“Three variations of a couple pieces, thrift store finds and hand-me-downs!” This is how I originally captioned this post, but I decided I wanted to dig a little deeper…

So, wearing outfit #1 (left most photo) to our local rodeo last week got me called a “hipster.” I guess the hat did me in, and I’m not surprised. How does that saying go about haters again? Like, when you get haters, you’re doing something right? Maybe that goes the same for when you get hipstered? When you get hipstered, you’re dressing something nice? I’m gonna make that a thing; “Hipstered”

No one wants to be called a hipster. Right? Let’s investigate this hipster thing. Thanks to the internet, there is actually a definition for the term now;


“The hipster subculture is composed of affluent or middle class young Bohemians who reside primarily in gentrifying neighborhoods.
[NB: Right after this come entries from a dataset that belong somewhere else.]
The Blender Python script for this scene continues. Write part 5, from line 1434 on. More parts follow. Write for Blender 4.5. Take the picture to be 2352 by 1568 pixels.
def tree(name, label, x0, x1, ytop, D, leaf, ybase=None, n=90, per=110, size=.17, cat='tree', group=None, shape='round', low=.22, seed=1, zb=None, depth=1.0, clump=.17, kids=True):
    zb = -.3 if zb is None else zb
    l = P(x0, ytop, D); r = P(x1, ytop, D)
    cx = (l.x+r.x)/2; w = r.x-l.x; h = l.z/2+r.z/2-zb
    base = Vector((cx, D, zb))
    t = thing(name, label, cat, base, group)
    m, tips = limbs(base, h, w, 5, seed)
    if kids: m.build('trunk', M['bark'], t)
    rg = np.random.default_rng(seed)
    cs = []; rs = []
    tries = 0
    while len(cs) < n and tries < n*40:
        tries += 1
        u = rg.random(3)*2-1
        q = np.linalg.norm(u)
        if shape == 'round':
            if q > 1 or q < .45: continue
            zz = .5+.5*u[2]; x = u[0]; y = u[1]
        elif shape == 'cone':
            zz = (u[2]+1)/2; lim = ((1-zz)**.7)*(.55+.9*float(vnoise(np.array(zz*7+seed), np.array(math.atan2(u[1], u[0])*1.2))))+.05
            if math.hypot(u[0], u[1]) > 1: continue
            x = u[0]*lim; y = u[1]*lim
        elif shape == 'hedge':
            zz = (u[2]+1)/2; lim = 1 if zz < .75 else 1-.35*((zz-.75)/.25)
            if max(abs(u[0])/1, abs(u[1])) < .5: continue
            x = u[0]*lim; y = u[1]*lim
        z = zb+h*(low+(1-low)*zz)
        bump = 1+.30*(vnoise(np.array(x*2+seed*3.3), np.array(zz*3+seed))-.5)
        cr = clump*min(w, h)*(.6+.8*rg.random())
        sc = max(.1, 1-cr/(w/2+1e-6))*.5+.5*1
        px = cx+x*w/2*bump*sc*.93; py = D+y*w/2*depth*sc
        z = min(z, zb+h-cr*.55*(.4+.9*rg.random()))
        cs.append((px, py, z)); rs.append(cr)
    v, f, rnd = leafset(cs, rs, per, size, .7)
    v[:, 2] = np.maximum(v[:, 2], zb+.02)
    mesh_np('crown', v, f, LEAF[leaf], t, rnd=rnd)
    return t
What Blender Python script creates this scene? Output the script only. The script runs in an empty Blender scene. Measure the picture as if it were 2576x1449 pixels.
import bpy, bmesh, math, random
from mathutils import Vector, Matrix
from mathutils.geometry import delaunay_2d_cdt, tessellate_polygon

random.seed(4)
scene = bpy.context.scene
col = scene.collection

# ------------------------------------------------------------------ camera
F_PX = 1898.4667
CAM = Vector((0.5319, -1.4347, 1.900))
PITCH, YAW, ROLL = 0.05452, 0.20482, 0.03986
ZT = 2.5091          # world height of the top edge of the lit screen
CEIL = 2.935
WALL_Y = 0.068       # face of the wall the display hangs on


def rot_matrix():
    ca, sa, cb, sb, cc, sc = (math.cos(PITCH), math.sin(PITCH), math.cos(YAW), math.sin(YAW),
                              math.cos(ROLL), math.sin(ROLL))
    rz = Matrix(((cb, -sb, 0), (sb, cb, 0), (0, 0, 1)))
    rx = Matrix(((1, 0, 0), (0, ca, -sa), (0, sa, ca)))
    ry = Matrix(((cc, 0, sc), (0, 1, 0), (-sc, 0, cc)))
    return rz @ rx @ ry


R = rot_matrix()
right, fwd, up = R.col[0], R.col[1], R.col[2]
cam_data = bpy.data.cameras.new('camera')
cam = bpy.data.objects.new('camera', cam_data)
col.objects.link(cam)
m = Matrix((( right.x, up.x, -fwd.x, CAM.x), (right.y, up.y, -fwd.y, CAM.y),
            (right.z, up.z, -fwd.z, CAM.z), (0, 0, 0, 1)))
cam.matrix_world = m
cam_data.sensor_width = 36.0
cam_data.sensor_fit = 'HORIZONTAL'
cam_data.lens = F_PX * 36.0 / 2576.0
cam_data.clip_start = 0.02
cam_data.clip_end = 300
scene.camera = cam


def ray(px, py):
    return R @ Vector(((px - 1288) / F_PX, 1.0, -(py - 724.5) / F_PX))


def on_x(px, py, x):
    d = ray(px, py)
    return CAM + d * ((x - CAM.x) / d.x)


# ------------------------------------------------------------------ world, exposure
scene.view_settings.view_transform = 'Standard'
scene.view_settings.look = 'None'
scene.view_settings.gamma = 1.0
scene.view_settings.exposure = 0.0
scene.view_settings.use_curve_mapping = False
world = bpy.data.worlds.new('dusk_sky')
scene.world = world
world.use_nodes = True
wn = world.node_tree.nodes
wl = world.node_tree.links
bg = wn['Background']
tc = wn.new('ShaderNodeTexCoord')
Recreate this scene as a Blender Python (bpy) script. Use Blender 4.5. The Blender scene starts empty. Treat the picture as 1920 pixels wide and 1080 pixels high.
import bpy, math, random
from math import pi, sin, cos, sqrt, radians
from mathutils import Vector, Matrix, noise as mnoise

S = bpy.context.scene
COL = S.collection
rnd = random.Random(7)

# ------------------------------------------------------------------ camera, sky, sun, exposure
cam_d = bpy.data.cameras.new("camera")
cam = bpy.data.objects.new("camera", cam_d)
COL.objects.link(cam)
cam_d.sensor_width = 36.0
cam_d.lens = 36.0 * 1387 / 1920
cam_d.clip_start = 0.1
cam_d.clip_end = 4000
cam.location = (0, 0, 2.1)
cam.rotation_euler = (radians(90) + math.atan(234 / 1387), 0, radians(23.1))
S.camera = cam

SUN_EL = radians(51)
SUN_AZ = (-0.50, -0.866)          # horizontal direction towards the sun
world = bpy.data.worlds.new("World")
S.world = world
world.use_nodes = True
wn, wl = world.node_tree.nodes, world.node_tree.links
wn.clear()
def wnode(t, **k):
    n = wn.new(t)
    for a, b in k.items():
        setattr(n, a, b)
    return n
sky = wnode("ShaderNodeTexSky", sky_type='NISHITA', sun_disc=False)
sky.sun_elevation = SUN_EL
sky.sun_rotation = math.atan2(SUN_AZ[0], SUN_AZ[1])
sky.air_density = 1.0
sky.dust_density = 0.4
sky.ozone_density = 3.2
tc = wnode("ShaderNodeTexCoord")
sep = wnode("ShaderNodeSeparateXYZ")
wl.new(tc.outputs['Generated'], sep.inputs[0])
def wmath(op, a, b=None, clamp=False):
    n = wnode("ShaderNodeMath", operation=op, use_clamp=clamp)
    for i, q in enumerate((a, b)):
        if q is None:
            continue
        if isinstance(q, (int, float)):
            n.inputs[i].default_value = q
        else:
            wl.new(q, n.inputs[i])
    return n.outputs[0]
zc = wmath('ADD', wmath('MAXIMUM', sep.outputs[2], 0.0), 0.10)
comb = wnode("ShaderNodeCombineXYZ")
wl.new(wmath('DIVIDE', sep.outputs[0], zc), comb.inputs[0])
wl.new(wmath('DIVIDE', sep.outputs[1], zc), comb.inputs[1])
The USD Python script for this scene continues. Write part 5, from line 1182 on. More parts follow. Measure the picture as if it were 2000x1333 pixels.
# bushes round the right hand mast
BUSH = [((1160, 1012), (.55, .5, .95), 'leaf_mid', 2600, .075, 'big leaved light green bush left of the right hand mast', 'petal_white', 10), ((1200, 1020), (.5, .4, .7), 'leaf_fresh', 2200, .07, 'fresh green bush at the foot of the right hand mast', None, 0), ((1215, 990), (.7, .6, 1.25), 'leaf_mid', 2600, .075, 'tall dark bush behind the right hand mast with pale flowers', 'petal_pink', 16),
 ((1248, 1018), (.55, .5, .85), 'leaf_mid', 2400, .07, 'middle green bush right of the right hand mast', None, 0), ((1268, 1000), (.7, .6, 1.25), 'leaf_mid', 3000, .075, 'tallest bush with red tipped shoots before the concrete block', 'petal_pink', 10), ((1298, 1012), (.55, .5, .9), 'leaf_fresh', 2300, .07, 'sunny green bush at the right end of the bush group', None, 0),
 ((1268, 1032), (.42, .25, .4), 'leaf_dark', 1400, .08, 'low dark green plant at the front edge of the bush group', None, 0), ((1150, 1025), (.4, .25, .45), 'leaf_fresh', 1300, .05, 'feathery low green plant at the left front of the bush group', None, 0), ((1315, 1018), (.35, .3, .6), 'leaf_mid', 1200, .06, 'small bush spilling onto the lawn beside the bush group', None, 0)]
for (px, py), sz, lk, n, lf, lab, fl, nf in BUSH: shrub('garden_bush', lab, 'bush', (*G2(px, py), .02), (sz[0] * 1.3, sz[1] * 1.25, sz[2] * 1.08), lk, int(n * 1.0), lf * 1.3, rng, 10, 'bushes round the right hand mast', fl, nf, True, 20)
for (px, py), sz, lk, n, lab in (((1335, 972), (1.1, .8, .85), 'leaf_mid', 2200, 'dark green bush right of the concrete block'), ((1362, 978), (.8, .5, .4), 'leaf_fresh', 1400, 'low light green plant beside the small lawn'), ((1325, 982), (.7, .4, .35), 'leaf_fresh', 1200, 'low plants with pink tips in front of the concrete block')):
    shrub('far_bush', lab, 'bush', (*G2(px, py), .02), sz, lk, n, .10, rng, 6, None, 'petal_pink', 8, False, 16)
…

It is broadly associated with indie and alternative music, a varied non-mainstream fashion sensibility (including vintage and thrift store-bought clothes), generally progressive political views, organic and artisanal foods, and alternative lifestyles.” – Thanks Bing.

De-constructing my personal Hipster – De-hipsterfying…

Middle class, yes (unless you count the massive debt under my name). Young bohemian, no.
To start, I do not reside in a gentrifying neighborhood. Missed a bullet there! Although, I suppose I did live in a slightly gentrified neighborhood in Phoenix. So maybe I get a half point from zero towards hipster. Current hipster status; .5
Secondly, I do not have the patience to listen to alternative rock or indie music. So minus a point from my hipster count and that leaves me at -.5 hipster.
Thirdly, “a varied non-mainstream fashion sensibility”
I honestly don’t know how to react to this because I think it’s awesome that people thrift shop and have interest in aged clothes, or style with history. Also, not fitting/not wanting to fit into trends or be influenced by mainstream aesthetics is commendable in my opinion. If that makes me a hipster than give me a point. HOWEVER, what happens is that people want to be anti-mainstream but lack the risk-taking skills or individuality, therefore developing an aesthetic that looks exactly like their counterparts. I honestly don’t feel like that’s me but I’m going to give myself a hipster point due to the fact that I haven’t paid for a new piece of clothes in years, plus the hat. So hipster. That brings me to 1.5 hippish.
Generally progressive political views… I don’t research enough politics to even conclude a value here, but I do have strong opinions about feminism so I guess that’s probably a half point hipster, which leaves me at 2.
Organic and artisanal foods. I think this is more about one’s attitude surrounding foods versus the foods them self. If you want to eat organic and watch out for your health, good for you! We should all be doing that. If you expect that all people eat organic and local, without considering the fact that these foods are priced and placed for the privileged, than people may consider you hippish. But, if you have a personal relationship with food that you don’t have to shout to the mountain tops every time you eat in a group, or you are working on solutions to bring organic and local food to all populations, than you should get a hipster point deducted! It’s not hipster to care about what you put in your body. I’m deducting myself a point, leaving me at 1.
Alternative lifestyles. My goodness, so vague. If this is a judging factor in hipsterism, than I guess myself and everyone I’ve hung out with for the past ten years is in fact, a hipster.

What’s so controversial with hip anyway?
Hippie…Hip Hop…Hipster…
What words will we use to classify the next generation of inventors? What words will dissociate the creators? What actions will include the Vultures? Or glorify the fakers?